AlloCiné : Comment avez-vous sélectionné les détenus présents dans Après l'ombre ? Combien de temps a duré le tournage ?
Stéphane Mercurio : Je n’ai pas sélectionné les protagonistes du film. Didier Ruiz, le metteur en scène a rencontré un certain nombre d’anciens prisonniers, mais pas tant que ça, et peu d’entre eux pouvaient se joindre à l’aventure. Il fallait être assez disponible, ne pas avoir été trop détruit par la prison pour pouvoir s’investir dans cette aventure collective. Il fallait bien entendu aussi un désir de leur part. Mais si j’avais du faire un "casting", je n’aurais pas fait mieux. Ils sont extraordinaires et si différents les uns des autres. En documentaire on a parfois des cadeaux du réel et dans ce film il y en a eu beaucoup. Je n’imaginais pas à quel point en plus de parler de la prison, du travail théâtral ce serait un film sur la confiance et le collectif. Il y a un souffle et un enthousiasme qui les portent et portent le film. Le tournage se déroule essentiellement autour d’une résidence qui a duré une dizaine de jours. Il y a eu aussi les premiers entretiens et les premières représentations.
Êtes-vous à l'origine de la pièce de théâtre à laquelle participent les détenus ? Ce dispositif est particulièrement ingénieux en ce qu'il permet d'éviter toute forme de confessions mal maîtrisées.
Je travaillais sur un projet de film sur L’après tout à fait diffèrent sur la forme mais bien entendu quand j’ai croisé Didier Ruiz, j’ai tout de suite eu envie de voir. Et dès les toutes premières rencontres, j’ai décidé de filmer. Le potentiel cinématographique était inouï. Les personnages magnifiques. Mais c’était Didier qui était aux commandes de sa création théâtrale et moi aux commandes de mon film. L’enjeu évidemment était pour moi de ne pas faire une pièce filmée ce qui n’aurait eu aucun intérêt. Mais très vite j’ai senti que quelque chose allait se construire au delà de la pièce grâce à ce travail et j’ai filmé ce processus de confiance qui aboutit à pouvoir dire l’indicible.
A aucun moment le spectateur n'est animé d'une curiosité malsaine sur les raisons qui ont conduit ces personnes en prison. On voit simplement des êtres humains.
C’était une ambition simple et pourtant essentielle. Etre toujours dans leur dignité et permettre une rencontre avec des hommes et cette femme, Annette, compagne de l’un d’entre eux. - Raconter ce qui a mené à la prison c’est retomber dans le sempiternel débat un peu café du commerce et vain qui constitue à discuter de la punition.
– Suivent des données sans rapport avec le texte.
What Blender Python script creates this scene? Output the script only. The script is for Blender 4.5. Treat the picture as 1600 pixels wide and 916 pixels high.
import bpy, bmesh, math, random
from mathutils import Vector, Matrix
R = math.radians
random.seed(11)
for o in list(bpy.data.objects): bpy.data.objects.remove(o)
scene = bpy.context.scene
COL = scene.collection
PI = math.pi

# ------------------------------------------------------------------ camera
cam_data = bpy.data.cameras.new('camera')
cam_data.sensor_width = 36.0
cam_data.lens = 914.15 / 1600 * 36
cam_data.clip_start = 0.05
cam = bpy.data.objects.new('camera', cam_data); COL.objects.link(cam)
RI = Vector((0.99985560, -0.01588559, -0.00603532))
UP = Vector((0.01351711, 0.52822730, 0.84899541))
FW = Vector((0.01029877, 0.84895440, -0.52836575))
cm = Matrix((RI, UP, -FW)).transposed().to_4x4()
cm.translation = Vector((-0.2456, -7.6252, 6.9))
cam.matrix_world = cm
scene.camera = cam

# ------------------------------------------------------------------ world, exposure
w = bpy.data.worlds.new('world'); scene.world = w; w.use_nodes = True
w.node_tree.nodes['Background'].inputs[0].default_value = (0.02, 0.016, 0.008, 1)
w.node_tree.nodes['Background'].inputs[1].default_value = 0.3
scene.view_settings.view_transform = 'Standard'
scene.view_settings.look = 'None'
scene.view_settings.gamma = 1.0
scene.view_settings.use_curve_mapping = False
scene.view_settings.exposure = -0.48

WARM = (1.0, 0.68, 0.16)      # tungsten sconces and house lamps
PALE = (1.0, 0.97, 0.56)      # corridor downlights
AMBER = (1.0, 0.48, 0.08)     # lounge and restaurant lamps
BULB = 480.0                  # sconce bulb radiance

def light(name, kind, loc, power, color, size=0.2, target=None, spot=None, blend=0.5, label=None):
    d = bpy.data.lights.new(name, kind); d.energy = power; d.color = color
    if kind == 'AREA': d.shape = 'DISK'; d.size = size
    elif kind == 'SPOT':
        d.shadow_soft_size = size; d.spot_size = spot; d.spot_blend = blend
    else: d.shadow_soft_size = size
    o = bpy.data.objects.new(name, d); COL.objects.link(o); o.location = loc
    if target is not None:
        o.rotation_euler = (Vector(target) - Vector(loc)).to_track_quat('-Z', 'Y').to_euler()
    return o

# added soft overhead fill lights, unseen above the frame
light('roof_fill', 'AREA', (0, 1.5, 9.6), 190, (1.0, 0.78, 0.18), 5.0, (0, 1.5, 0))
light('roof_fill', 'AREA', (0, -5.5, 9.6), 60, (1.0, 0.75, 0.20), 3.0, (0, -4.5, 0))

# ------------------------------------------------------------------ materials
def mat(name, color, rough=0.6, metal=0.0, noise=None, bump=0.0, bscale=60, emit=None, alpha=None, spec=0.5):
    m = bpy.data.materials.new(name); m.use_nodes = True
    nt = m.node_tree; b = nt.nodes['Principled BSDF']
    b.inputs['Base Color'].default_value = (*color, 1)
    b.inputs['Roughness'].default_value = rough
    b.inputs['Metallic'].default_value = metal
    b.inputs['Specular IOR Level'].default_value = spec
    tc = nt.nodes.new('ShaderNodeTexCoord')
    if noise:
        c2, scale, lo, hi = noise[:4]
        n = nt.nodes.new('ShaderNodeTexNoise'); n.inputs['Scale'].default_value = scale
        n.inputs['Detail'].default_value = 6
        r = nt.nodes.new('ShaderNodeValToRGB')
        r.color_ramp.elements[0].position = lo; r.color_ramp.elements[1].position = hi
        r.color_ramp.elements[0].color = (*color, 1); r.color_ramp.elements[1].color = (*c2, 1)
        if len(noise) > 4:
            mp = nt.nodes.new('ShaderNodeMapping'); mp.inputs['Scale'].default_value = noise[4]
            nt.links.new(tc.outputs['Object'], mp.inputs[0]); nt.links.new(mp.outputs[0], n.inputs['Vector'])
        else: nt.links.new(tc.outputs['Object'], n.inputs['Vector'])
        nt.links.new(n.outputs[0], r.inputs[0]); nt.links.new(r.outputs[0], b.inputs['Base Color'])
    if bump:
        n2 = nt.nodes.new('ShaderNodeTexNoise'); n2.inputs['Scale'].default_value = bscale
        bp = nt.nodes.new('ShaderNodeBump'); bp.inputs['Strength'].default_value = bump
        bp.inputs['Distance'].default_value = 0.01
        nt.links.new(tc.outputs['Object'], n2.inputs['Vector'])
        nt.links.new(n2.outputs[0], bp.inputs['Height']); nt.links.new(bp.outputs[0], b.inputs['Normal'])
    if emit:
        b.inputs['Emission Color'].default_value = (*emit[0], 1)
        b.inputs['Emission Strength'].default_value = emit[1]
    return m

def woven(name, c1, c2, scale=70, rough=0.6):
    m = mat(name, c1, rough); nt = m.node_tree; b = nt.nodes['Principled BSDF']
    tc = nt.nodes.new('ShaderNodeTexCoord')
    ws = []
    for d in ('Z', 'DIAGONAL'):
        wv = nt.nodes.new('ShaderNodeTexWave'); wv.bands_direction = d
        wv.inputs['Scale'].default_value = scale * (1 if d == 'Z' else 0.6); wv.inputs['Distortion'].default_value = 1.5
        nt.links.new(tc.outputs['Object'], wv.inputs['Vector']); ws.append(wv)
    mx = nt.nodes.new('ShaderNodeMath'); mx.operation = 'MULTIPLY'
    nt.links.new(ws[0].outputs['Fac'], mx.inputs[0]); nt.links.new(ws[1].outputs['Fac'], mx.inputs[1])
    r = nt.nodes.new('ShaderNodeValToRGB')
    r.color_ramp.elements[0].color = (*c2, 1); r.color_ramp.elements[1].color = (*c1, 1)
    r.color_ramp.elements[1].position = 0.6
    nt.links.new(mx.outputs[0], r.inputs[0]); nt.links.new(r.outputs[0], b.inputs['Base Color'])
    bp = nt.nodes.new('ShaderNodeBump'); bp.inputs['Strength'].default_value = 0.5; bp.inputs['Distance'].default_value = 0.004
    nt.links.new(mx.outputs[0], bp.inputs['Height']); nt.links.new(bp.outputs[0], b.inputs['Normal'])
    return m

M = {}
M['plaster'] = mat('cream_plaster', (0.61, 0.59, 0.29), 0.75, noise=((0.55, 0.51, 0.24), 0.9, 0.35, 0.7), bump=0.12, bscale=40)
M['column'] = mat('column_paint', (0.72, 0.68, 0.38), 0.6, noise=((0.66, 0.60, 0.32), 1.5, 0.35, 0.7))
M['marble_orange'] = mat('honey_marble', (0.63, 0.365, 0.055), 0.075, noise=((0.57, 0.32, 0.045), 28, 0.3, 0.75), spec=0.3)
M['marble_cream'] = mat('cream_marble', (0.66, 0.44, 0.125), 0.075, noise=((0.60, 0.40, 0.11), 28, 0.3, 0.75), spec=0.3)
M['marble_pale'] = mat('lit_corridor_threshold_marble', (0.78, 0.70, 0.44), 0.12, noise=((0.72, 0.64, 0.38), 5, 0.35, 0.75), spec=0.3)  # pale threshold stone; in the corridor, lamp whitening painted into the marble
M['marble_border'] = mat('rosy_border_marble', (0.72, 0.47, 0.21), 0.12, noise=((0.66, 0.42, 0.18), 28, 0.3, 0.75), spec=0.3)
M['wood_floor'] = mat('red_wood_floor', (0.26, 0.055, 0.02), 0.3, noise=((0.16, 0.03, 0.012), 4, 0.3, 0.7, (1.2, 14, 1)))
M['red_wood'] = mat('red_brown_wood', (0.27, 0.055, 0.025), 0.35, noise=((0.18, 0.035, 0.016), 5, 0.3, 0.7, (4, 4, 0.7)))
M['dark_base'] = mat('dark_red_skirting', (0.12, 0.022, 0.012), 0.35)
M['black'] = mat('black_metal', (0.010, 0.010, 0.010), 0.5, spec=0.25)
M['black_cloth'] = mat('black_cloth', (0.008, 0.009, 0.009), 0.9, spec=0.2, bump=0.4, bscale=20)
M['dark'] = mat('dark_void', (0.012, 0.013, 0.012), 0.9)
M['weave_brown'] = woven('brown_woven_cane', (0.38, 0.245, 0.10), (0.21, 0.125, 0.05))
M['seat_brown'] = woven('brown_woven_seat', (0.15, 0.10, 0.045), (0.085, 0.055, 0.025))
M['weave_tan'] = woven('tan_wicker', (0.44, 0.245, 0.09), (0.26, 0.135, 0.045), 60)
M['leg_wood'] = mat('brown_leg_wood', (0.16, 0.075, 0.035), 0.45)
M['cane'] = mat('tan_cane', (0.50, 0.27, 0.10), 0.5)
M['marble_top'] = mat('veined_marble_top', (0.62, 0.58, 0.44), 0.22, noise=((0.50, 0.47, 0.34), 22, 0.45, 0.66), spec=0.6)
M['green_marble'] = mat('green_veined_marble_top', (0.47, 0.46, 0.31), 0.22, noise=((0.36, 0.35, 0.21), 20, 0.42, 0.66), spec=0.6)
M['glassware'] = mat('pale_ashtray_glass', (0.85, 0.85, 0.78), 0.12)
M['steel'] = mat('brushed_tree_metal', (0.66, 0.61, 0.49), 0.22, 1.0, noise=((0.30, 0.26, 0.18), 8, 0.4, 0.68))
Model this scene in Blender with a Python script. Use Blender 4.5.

Est-elle assez lourde ou pas ? Je voulais débarrasser le film de cette question pour en laisser apparaître une autre. Comment les gens sont-il traités en prison et comment en sortent-ils ? Cette question nous concerne tous. Aujourd’hui la prison telle qu’elle est pensée offre l’illusion dune sécurité mais en fait elle fabrique l’insécurité de demain. J’aimerais que les spectateurs rencontrent ces hommes et cette femme, les écoutent et à partir de leur expérience se posent des questions. Qu’ils prennent le temps d’une séance de cinéma pour partager un moment avec eux. On ne sait rien de la réalité carcérale, de la façon dont elle s’inscrit dans la chair à jamais. Il faut que l’on prenne le temps de savoir. Il faut arrêter de croire qu’il suffit d’enfermer de plus en plus pour être en sécurité. Cela paraît simple mais c’est faux.